Pero, más allá de eso, debe quedar claro que en el capitalismo lo importante es crecer, y que, si no se crece, se está enfermo. Ahora bien, del estudio histórico de ese crecimiento se puede observar que su comportamiento es cíclico, es decir, está sujeto alzas y bajas que al parecer guardan cierta regularidad, dando lugar a los llamados ciclos. Esos ciclos (que se dividen en ciclos de larga y corta duración) tendrían, entonces, dos fases: al alza y a la baja, que señalan etapas con variaciones crecientes de las tasas del producto y con variaciones decrecientes de esa tasa. Cuando las tasas crecientes sobrepasan los promedios históricos, se habla de boom económico, y cuando se da el proceso de tasas decrecientes hablamos de “desaceleración” de la economía, pero, en ninguno de esos casos se trata de fenómenos críticos. Se puede hablar de una primera forma de crisis asociada a las fases de desaceleración cuando el crecimiento del PIB se ubica por debajo de los promedios, o va acompañado de rupturas sistémicas, esto es, quiebras de empresas o de industrias que tienden a minar la confianza de los inversores.

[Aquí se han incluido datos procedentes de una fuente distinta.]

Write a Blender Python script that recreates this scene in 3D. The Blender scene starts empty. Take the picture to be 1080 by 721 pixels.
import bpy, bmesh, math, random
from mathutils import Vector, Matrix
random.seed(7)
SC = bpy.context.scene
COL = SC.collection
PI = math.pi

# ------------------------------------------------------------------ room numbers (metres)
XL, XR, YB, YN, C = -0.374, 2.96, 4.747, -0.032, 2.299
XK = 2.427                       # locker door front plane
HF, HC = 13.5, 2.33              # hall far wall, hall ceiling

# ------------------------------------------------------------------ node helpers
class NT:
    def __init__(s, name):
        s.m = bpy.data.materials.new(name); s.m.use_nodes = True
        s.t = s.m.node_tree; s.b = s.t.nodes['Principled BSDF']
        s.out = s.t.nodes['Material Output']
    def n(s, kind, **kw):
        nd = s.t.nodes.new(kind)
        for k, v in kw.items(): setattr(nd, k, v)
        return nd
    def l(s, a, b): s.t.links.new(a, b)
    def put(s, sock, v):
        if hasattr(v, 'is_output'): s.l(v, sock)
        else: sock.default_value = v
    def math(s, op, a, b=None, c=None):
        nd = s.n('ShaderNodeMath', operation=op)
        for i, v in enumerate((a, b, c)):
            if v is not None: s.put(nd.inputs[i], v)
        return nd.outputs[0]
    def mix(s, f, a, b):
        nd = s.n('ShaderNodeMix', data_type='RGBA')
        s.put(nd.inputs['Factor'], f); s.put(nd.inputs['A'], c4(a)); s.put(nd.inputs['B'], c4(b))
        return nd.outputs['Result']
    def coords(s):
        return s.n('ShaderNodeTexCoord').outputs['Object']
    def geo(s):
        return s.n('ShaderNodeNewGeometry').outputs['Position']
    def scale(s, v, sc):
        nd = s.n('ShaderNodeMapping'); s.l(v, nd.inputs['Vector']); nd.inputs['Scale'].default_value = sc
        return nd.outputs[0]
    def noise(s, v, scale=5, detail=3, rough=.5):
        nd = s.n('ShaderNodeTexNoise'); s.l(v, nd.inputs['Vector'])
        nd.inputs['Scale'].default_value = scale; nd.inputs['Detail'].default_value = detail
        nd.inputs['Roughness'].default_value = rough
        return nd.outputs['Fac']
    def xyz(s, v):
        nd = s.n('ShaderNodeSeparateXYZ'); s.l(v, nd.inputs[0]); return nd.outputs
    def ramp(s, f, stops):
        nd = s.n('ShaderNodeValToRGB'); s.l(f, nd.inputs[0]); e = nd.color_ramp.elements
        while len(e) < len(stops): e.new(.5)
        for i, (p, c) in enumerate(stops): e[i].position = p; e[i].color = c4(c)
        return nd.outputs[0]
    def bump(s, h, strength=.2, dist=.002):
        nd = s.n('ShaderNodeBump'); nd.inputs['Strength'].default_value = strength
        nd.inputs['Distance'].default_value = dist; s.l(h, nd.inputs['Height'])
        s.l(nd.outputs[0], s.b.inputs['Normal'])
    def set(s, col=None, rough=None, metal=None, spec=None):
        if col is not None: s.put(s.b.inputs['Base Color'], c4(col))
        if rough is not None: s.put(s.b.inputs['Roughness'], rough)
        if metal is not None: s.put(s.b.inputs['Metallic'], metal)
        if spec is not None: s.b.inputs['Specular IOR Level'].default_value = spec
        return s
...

El término recesión, en cambio, ya no se considera asociado a las condiciones normales del ciclo, y es crítico en la medida en que significa una reducción de la producción. Desde un punto de visto técnico, se entra en recesión cuando durante dos trimestres seguidos la producción ha disminuido. En ese sentido, la particularidad de la recesión actual es que ha cubierto a todas las potencias del centro (Estados Unidos, Europa y Japón), y que en algunos casos representa disminuciones de la producción que no se veían desde la segunda posguerra. Si las causas de la recesión son coyunturales, medidas de política monetaria como disminuciones de las tasas de interés, reducciones en los condicionamientos del crédito o subsidios estatales pueden ser suficientes para recuperar el crecimiento.
Puede, sin embargo, darse el caso de que las medidas de política económica sean insuficientes y que la recesión se prolongue en el tiempo. En tal caso, se habla de que la economía ha entrado en depresión, pues es incapaz de superar comportamientos negativos del producto por sus propios medios. Aunque algunos definen la depresión como elevadas tasas recesivas (iguales o superiores a -10 por ciento del PIB), lo cierto es que la economía capitalista no soporta mucho tiempo sucesivos comportamientos negativos (de cualquier valor) sin entrar en pánico. La configuración de una depresión se considera extraordinaria, y por tanto se incluye también dentro de la categoría de “crisis”.
El estudio de las causas de la crisis ha dado para un largo debate, e incluso la teoría económica neoclásica niega su existencia con el argumento de que, cuando se han presentado esas situaciones (algunos aceptan la existencia de dos depresiones, la de 1873 y la de 1929), se presentaron porque desde fuera del sistema económico se alteraron las fuerzas del mercado. Por ello, no entramos en la disputa sobre las causas que provocan las crisis sino que señalamos que, dado que la motivación de los capitalistas es el aumento de las ganancias a como dé lugar, luego de la euforia de un boom se termina en procesos de acumulación excesivos que terminan en la imposibilidad de ser realizados y acaban en la pérdida de valor generalizada (deflación de capitales y de bienes). Con lo cual, dado que el capitalismo es un sistema de fiducia o de confianza en el cual el crédito se vuelve lubricante fundamental en las etapas de alza, la pérdida generalizada de la confianza, termina por paralizar el mundo de los negocios. Que ya comience a discutirse si esta etapa es recesiva o estamos entrando en una depresión, debe indicarnos la importancia de lo que está sucediendo.